When Ntcham was too easily brushed off by Neymar, the Brazilian fed Verrati down the wing. He then turned back toward goal and sprinted into the penalty area, leaving Ralston in his dust. Incredibly, it is the striker who gets on the end of the looping cross at the back post. He’s free partially because Ralston couldn’t stick with him, and partially due to Edinson Cavani’s front post run, which dragged Mikael Lustig away.

When Neymar’s header back across is fluffed by Cavani, Mbappe is in perfect position to follow up. The 18-year-old roamed free of Tierney after the Celtic full-back was forced to break from his man to close down Verratti’s cross.

Une oeuvre d’art.

Signing another centre-back wouldn’t have helped much

BT Sport’s Chris Sutton was insistent this game highlighted Celtic’s failure to recruit another centre-back in the summer. While this observation might be borne out come the conclusion of their Champions League campaign, with five other games in which to work with what they have, it wouldn’t have made too much difference on Tuesday night.

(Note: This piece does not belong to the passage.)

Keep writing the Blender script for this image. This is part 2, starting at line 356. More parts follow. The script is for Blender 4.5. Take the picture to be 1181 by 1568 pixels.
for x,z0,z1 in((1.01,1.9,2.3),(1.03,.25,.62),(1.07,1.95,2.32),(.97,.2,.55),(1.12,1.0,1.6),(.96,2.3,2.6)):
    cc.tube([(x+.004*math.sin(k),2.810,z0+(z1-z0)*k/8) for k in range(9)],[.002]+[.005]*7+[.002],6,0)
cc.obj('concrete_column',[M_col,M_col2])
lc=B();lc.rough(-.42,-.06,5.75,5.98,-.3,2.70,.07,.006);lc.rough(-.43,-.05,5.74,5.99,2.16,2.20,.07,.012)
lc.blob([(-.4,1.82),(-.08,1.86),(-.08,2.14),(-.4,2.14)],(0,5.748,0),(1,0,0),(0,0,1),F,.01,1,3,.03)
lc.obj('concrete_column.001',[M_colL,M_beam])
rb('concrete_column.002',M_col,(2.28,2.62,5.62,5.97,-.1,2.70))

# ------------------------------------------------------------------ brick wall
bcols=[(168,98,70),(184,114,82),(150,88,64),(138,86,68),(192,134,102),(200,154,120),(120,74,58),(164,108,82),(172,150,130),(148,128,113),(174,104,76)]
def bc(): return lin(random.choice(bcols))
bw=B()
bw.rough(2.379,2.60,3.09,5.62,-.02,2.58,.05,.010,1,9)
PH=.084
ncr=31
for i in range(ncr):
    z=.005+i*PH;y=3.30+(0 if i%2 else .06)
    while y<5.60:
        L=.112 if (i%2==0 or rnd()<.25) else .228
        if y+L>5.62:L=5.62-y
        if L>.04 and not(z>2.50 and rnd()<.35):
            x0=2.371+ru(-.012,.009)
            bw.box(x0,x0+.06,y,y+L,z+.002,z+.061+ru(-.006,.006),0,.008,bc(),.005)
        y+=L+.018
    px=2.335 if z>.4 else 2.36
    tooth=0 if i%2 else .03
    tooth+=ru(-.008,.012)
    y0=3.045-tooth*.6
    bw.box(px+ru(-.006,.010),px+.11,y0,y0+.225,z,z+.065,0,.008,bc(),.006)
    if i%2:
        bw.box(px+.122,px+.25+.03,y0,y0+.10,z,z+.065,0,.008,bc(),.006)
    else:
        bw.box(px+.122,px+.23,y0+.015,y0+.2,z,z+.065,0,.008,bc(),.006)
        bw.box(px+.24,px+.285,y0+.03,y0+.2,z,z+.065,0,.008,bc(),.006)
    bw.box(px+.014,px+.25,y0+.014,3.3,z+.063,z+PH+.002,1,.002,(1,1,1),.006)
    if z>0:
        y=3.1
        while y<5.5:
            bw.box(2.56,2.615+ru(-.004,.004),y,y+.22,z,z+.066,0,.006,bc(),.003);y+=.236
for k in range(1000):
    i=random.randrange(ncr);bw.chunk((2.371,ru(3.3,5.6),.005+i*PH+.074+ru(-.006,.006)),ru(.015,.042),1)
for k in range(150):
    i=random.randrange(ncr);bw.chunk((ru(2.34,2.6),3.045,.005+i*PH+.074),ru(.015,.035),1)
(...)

Sure, Lustig playing in his natural right-back position probably would have meant a better production in that spot, but you only have to look at the struggles of his centre-back partner to know the mammoth task Celtic were facing.

Jozo Simunovic is arguably the best centre-back at the club and he was completely discombobulated by the PSG attack. So much so that he desperately wrapped his arms around Cavani to stop the striker getting to a cross, thus giving away a penalty, even though Layvin Kurzawa’s centre would likely have sailed over their heads. He didn’t cover himself in glory much at the fifth goal either.

It’s easy enough to say Celtic can improve on Simunovic, but getting a player of his talent - see his performances against Rosenborg and Astana - for the club’s wage budget would have been a tough ask. Even had Celtic had all their central defenders fit, with Boyata in there alongside Simunovic, they still would have been on a hiding to nothing.

Celtic were awestruck once more

This writer didn’t expect a thrashing because it seemed like this sort of lesson had already been learned.

Matchday one of last season’s Champions League group stage saw Celtic lose seven goals in Barcelona. While Lionel Messi and co were awesome that night, Celtic were complicit in their own downfall. They sat back and admired their opponents and let them waltz through untouched time and again.

There was something about the Barcelona performance in this latest humbling. Celtic seemed to be stuck between trying to press high and wondering whether to stay back, and ended up doing neither. The defenders were often left isolated against arguably the most potent attack in world football, simply because the midfielders didn’t do enough to stop the passes coming into their feet.

Things improved a little in the second half, but then PSG clearly took their foot off the gas - and still scored twice more.

The formation change didn’t work

Brendan Rodgers moved Celtic from the usual 4-2-3-1 to a 4-1-4-1, which often looked like a flat five in the middle of the park. Scott Brown’s display highlighted a number of issues with how this system matched up against PSG. As the natural defensive midfielder, you expected him to sit in front of the back four. However, as PSG were not playing with a natural No.10 - Rabiot was the most advanced of the three, though he tended to move out wide - it left Brown without an obvious opponent to mark. He would often step out to try and lead the team press, creating further gaps to exploit behind him, which also partially contributed to PSG’s second. The same goes for Ntcham, who was caught too high up the park trying to support the attack at the opener.

With Stuart Armstrong having a dreadful game alongside them, one can’t help but wonder if Celtic would have given a better account of themselves by having Ntcham and Brown sitting in front of the defence as an extra layer of protection, and Tom Rogic in the attacking midfield role. The Australian brings with him a certain presence, and this could have helped out the isolated Leigh Griffiths. Rogic didn’t do much when he came on, but he was asked to operate further back than you normally expect to see him.

This is all 20-20 hindsight. Who knows? They may have lost by ten if Rodgers went with the tried and trusted. It felt like PSG could have had any score they wanted.